-- DATASET EXTRACT start --

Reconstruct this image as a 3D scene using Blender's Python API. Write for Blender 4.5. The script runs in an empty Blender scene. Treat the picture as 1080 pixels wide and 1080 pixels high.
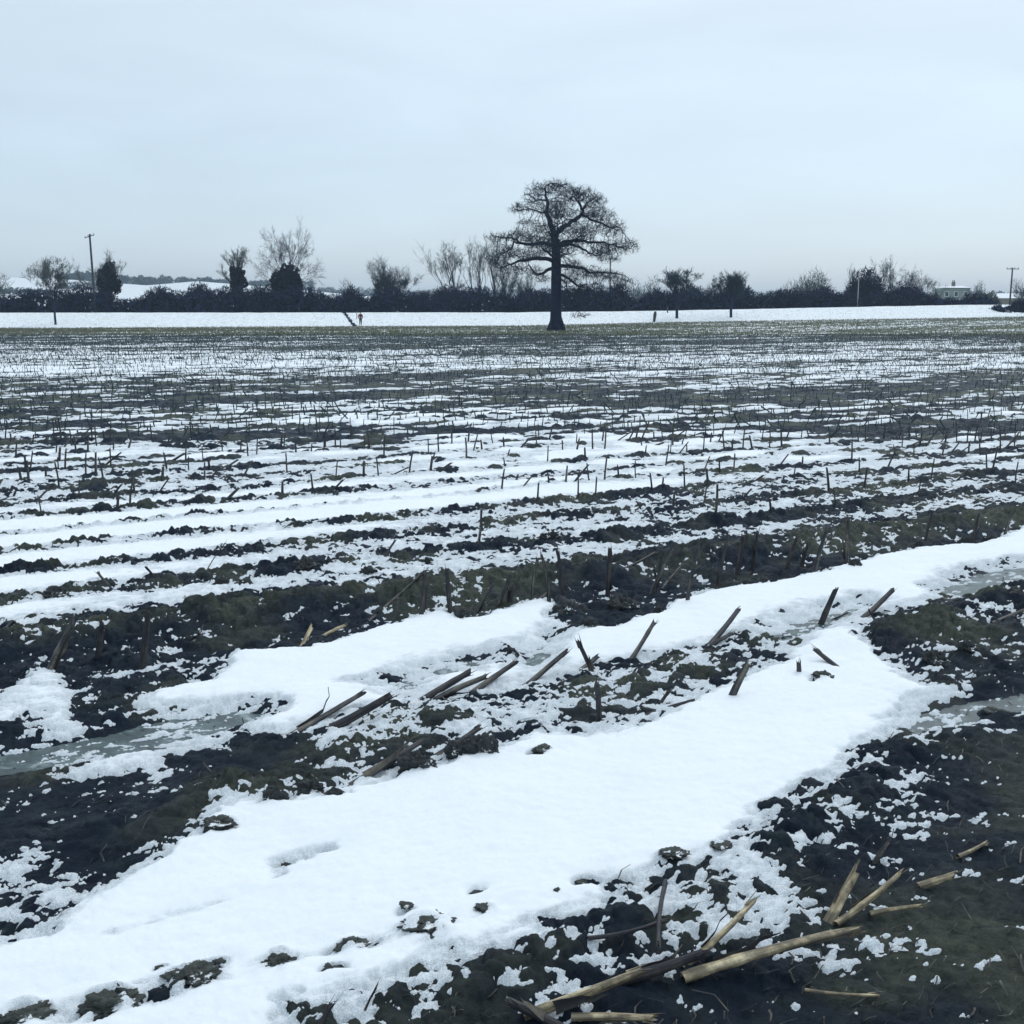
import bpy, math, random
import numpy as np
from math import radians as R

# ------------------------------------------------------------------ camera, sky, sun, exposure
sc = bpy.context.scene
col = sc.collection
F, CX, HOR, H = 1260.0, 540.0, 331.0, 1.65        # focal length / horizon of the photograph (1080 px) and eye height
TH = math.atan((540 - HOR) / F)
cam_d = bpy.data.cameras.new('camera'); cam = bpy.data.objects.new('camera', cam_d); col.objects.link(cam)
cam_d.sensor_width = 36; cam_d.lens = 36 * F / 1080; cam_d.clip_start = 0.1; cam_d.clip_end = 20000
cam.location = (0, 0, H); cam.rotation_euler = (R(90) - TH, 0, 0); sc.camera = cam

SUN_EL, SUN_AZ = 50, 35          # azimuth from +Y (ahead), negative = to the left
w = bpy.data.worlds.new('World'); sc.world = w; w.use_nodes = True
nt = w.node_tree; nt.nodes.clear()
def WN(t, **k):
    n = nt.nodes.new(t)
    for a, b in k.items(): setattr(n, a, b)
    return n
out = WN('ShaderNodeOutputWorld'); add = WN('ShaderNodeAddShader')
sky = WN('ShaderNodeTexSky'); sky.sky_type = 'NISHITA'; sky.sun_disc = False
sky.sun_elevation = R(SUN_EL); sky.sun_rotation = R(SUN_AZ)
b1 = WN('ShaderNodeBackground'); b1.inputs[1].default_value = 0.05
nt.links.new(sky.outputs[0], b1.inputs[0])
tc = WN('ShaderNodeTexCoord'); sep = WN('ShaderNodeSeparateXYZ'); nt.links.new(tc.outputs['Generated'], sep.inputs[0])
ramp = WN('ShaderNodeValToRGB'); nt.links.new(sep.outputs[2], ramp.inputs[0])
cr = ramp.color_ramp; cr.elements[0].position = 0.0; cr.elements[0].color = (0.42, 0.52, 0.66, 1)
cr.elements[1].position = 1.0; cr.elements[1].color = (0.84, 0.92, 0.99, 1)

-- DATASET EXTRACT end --

EXERCISE AIM
Reproduce the whole listing exactly, but not the images in it.

ANSWER FOR THIS EXERCISE
Reconstruct this image as a 3D scene using Blender's Python API. Write for Blender 4.5. The script runs in an empty Blender scene. Treat the picture as 1080 pixels wide and 1080 pixels high.
import bpy, math, random
import numpy as np
from math import radians as R

# ------------------------------------------------------------------ camera, sky, sun, exposure
sc = bpy.context.scene
col = sc.collection
F, CX, HOR, H = 1260.0, 540.0, 331.0, 1.65        # focal length / horizon of the photograph (1080 px) and eye height
TH = math.atan((540 - HOR) / F)
cam_d = bpy.data.cameras.new('camera'); cam = bpy.data.objects.new('camera', cam_d); col.objects.link(cam)
cam_d.sensor_width = 36; cam_d.lens = 36 * F / 1080; cam_d.clip_start = 0.1; cam_d.clip_end = 20000
cam.location = (0, 0, H); cam.rotation_euler = (R(90) - TH, 0, 0); sc.camera = cam

SUN_EL, SUN_AZ = 50, 35          # azimuth from +Y (ahead), negative = to the left
w = bpy.data.worlds.new('World'); sc.world = w; w.use_nodes = True
nt = w.node_tree; nt.nodes.clear()
def WN(t, **k):
    n = nt.nodes.new(t)
    for a, b in k.items(): setattr(n, a, b)
    return n
out = WN('ShaderNodeOutputWorld'); add = WN('ShaderNodeAddShader')
sky = WN('ShaderNodeTexSky'); sky.sky_type = 'NISHITA'; sky.sun_disc = False
sky.sun_elevation = R(SUN_EL); sky.sun_rotation = R(SUN_AZ)
b1 = WN('ShaderNodeBackground'); b1.inputs[1].default_value = 0.05
nt.links.new(sky.outputs[0], b1.inputs[0])
tc = WN('ShaderNodeTexCoord'); sep = WN('ShaderNodeSeparateXYZ'); nt.links.new(tc.outputs['Generated'], sep.inputs[0])
ramp = WN('ShaderNodeValToRGB'); nt.links.new(sep.outputs[2], ramp.inputs[0])
cr = ramp.color_ramp; cr.elements[0].position = 0.0; cr.elements[0].color = (0.42, 0.52, 0.66, 1)
cr.elements[1].position = 1.0; cr.elements[1].color = (0.84, 0.92, 0.99, 1)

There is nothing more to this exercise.